How does all the green-screen on this film affect the lighting and the camerawork?
"Hugely. I’m working to get it as smooth and even in key as I can because there’s so much post work to do, I’ve got to try and make their life easy and to make it as automated as possible for them. That means making sure that none of my key lights, none of the lights that are lighting the actors spill onto the green. So they’re terminated. And making sure that none of the green spills onto the actors. It’s a difficult balance at times but it does seem to be working okay.
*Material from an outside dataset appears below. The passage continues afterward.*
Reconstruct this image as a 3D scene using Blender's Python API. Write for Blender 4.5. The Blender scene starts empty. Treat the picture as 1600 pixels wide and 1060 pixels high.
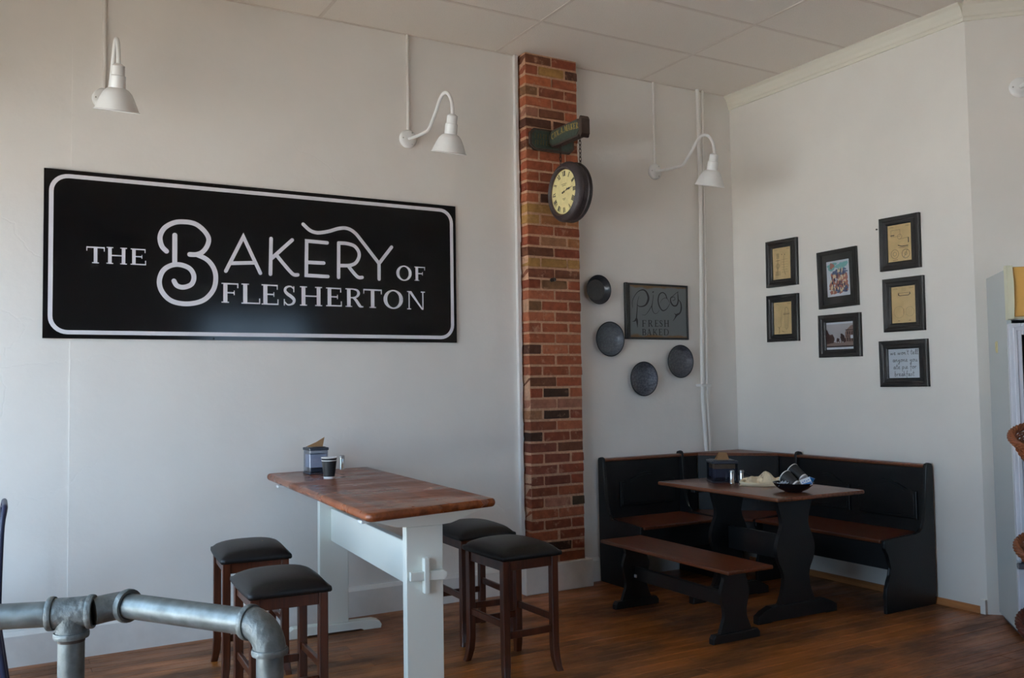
import bpy, bmesh, math, random
from mathutils import Vector, Matrix
PI = math.pi
R = math.radians
random.seed(7)
scene = bpy.context.scene
col = scene.collection

# ------------------------------------------------------------------ camera
CAM = Vector((-5.095, -5.316, 1.396))
cd = bpy.data.cameras.new('camera')
cam = bpy.data.objects.new('camera', cd)
col.objects.link(cam)
cd.sensor_fit = 'HORIZONTAL'
cd.sensor_width = 36.0
cd.lens = 1415.6 * 36.0 / 1600.0
cd.clip_start = 0.05
rt = Vector((0.8670247, -0.49805125, -0.01459895))
up = Vector((-0.01185887, -0.04991788, 0.99868292))
fw = Vector((0.49812403, 0.86570963, 0.04918636))
m = Matrix((rt, up, -fw)).transposed().to_4x4()
m.translation = CAM
cam.matrix_world = m
scene.camera = cam

# ------------------------------------------------------------------ view + world
scene.view_settings.view_transform = 'Standard'
scene.view_settings.look = 'None'
scene.view_settings.gamma = 1.0
scene.view_settings.use_curve_mapping = False
scene.view_settings.exposure = 0.13
w = bpy.data.worlds.new('overcast_sky')
scene.world = w
w.use_nodes = True
bg = w.node_tree.nodes['Background']
bg.inputs['Color'].default_value = (0.50, 0.73, 1.0, 1)
bg.inputs['Strength'].default_value = 6.6
scene.cycles.max_bounces = 12
scene.cycles.diffuse_bounces = 8
scene.cycles.use_denoising = True
scene.cycles.caustics_reflective = False


def portal(name, loc, rot, sx, sy):
    ld = bpy.data.lights.new(name, 'AREA')
    ld.shape = 'RECTANGLE'
    ld.size = sx
    ld.size_y = sy
    ld.cycles.is_portal = True
    o = bpy.data.objects.new(name, ld)
    o.location = loc
    o.rotation_euler = rot
    col.objects.link(o)


# the shop window on the left and the door and window of the street front behind the camera
portal('window_light', (-6.33, -2.275, 1.425), (0, R(-90), 0), 2.15, 3.85)
portal('front_window_light', (-1.6, -8.63, 1.625), (R(90), 0, 0), 1.6, 1.75)

# afternoon sun from behind the building: it only reaches the pavement across from the shop
sd = bpy.data.lights.new('sun', 'SUN')
sd.energy = 145.0
sd.angle = R(0.53)
sd.color = (1.0, 0.99, 0.97)
so = bpy.data.objects.new('sun', sd)
so.rotation_euler = (R(-46), R(9), 0)
col.objects.link(so)

# ------------------------------------------------------------------ materials
MATS = {}


def nt(name):
    mt = bpy.data.materials.new(name)
    mt.use_nodes = True
    t = mt.node_tree
    b = t.nodes['Principled BSDF']
    return mt, t, b


def lin(c):
    return tuple((v / 12.92 if v <= 0.04045 else ((v + 0.055) / 1.055) ** 2.4) for v in c)


def srgb(r, g, b):
    return lin((r / 255, g / 255, b / 255)) + (1,)


def plain(name, c, rough=0.5, metal=0.0, bump=0.0, scale=40.0, var=0.0, coat=0.0, spec=None):
    if name in MATS:
        return MATS[name]
    mt, t, b = nt(name)
    b.inputs['Base Color'].default_value = c
    b.inputs['Roughness'].default_value = rough
    b.inputs['Metallic'].default_value = metal
    if coat:
        b.inputs['Coat Weight'].default_value = coat
        b.inputs['Coat Roughness'].default_value = 0.15
    if spec is not None:
        b.inputs['Specular IOR Level'].default_value = spec
    tc = t.nodes.new('ShaderNodeTexCoord')
    no = t.nodes.new('ShaderNodeTexNoise')
    no.inputs['Scale'].default_value = scale
    no.inputs['Detail'].default_value = 4
    t.links.new(tc.outputs['Object'], no.inputs['Vector'])
    if bump:
        bp = t.nodes.new('ShaderNodeBump')
        bp.inputs['Strength'].default_value = bump
        bp.inputs['Distance'].default_value = 0.01
        t.links.new(no.outputs['Fac'], bp.inputs['Height'])
        t.links.new(bp.outputs['Normal'], b.inputs['Normal'])
    if var:
        mx = t.nodes.new('ShaderNodeMix')
        mx.data_type = 'RGBA'
        mx.blend_type = 'MULTIPLY'
        rp = t.nodes.new('ShaderNodeMapRange')
        rp.inputs['From Min'].default_value = 0.3
        rp.inputs['From Max'].default_value = 0.7
        rp.inputs['To Min'].default_value = 1 - var
        rp.inputs['To Max'].default_value = 1 + var * 0.3
        t.links.new(no.outputs['Fac'], rp.inputs['Value'])
        mx.inputs[0].default_value = 1
        mx.inputs[6].default_value = c
        t.links.new(rp.outputs[0], mx.inputs[7])
        t.links.new(mx.outputs[2], b.inputs['Base Color'])
    MATS[name] = mt
    return mt


def wood(name, c1, c2, axis='X', rough=0.35, scale=1.0, coat=0.0, rand=0.0, bump=0.15, wear=None):
    """stretched noise grain; axis = the grain direction in object space"""
    if name in MATS:
        return MATS[name]
    mt, t, b = nt(name)
    tc = t.nodes.new('ShaderNodeTexCoord')
    mp = t.nodes.new('ShaderNodeMapping')
    s = {'X': (1.2, 26, 26), 'Y': (26, 1.2, 26), 'Z': (26, 26, 1.2)}[axis]
    mp.inputs['Scale'].default_value = tuple(v * scale for v in s)
    t.links.new(tc.outputs['Object'], mp.inputs['Vector'])
    no = t.nodes.new('ShaderNodeTexNoise')
    no.inputs['Scale'].default_value = 2.0
    no.inputs['Detail'].default_value = 7
    no.inputs['Roughness'].default_value = 0.62
    no.inputs['Distortion'].default_value = 0.4
    t.links.new(mp.outputs[0], no.inputs['Vector'])
    cr = t.nodes.new('ShaderNodeValToRGB')
    cr.color_ramp.elements[0].position = 0.3
    cr.color_ramp.elements[0].color = c1
    cr.color_ramp.elements[1].position = 0.68
    cr.color_ramp.elements[1].color = c2
    t.links.new(no.outputs['Fac'], cr.inputs[0])
    out = cr.outputs[0]
    if rand:
        oi = t.nodes.new('ShaderNodeObjectInfo')
        mr = t.nodes.new('ShaderNodeMapRange')
        mr.inputs['To Min'].default_value = 1 - rand
        mr.inputs['To Max'].default_value = 1 + rand
        t.links.new(oi.outputs['Random'], mr.inputs['Value'])
        mx = t.nodes.new('ShaderNodeMix')
        mx.data_type = 'RGBA'
        mx.blend_type = 'MULTIPLY'
        mx.inputs[0].default_value = 1
        t.links.new(out, mx.inputs[6])
        t.links.new(mr.outputs[0], mx.inputs[7])
        out = mx.outputs[2]
    if wear:
        # worn and grimy patches of the finish, laid out in world space across the boards
        ge = t.nodes.new('ShaderNodeNewGeometry')
        mp2 = t.nodes.new('ShaderNodeMapping')
        mp2.inputs['Scale'].default_value = (0.9, 2.4, 1)
        t.links.new(ge.outputs['Position'], mp2.inputs['Vector'])
        n2 = t.nodes.new('ShaderNodeTexNoise')
        n2.inputs['Scale'].default_value = 1.6
        n2.inputs['Detail'].default_value = 6
        n2.inputs['Roughness'].default_value = 0.65
        t.links.new(mp2.outputs[0], n2.inputs['Vector'])
        r2 = t.nodes.new('ShaderNodeMapRange')
        r2.inputs['From Min'].default_value = 0.42
        r2.inputs['From Max'].default_value = 0.62
        t.links.new(n2.outputs['Fac'], r2.inputs['Value'])
        m2 = t.nodes.new('ShaderNodeMix')
        m2.data_type = 'RGBA'
        t.links.new(r2.outputs[0], m2.inputs[0])
        t.links.new(out, m2.inputs[6])
        m3 = t.nodes.new('ShaderNodeMix')
        m3.data_type = 'RGBA'
        m3.blend_type = 'MULTIPLY'
        m3.inputs[0].default_value = 1
        m3.inputs[7].default_value = wear
        t.links.new(out, m3.inputs[6])
        t.links.new(m3.outputs[2], m2.inputs[7])
        out = m2.outputs[2]
        r3 = t.nodes.new('ShaderNodeMapRange')
        r3.inputs['To Min'].default_value = rough
        r3.inputs['To Max'].default_value = rough + 0.25
        t.links.new(r2.outputs[0], r3.inputs['Value'])
        t.links.new(r3.outputs[0], b.inputs['Roughness'])
    else:
        b.inputs['Roughness'].default_value = rough
    t.links.new(out, b.inputs['Base Color'])
    if coat:
        b.inputs['Coat Weight'].default_value = coat
        b.inputs['Coat Roughness'].default_value = 0.2
    bp = t.nodes.new('ShaderNodeBump')
    bp.inputs['Strength'].default_value = bump
    bp.inputs['Distance'].default_value = 0.002
    t.links.new(no.outputs['Fac'], bp.inputs['Height'])
    t.links.new(bp.outputs['Normal'], b.inputs['Normal'])
    MATS[name] = mt
    return mt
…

“There are restrictions at times, where we’ve been shaking the camera a lot on some of the battle sequences. When we’re using green-screen, we can’t do that. We have to add that shake in post. But what we’re doing is quite nice. They’re actually analysing the shake from handheld pictures against normal backgrounds and then tracking that over the green-screen ones so you’ll actually get real camera shake, not computerised camera-shake! Which I think is really cool. I think that sums up the whole approach that we’re doing on this: to use the technology but to use it in a way that doesn’t look like technology."

Are you and Simon Hunter working well together?
"I think we’re working very well together. We created the idea of what the look of it should be very quickly and I think we have a very similar approach to the way shots should be done and how we work. And we’re working incredibly quickly together which is great. Simon knows what he wants, and when he’s got it he moves onto the next shot."

Does the storyboarding help?
"Oh, storyboarding helps enormously. But it does cause confusion at times, when Max our AD adds notes saying ‘dialogue here’ to remind us it’s not just the pictures!”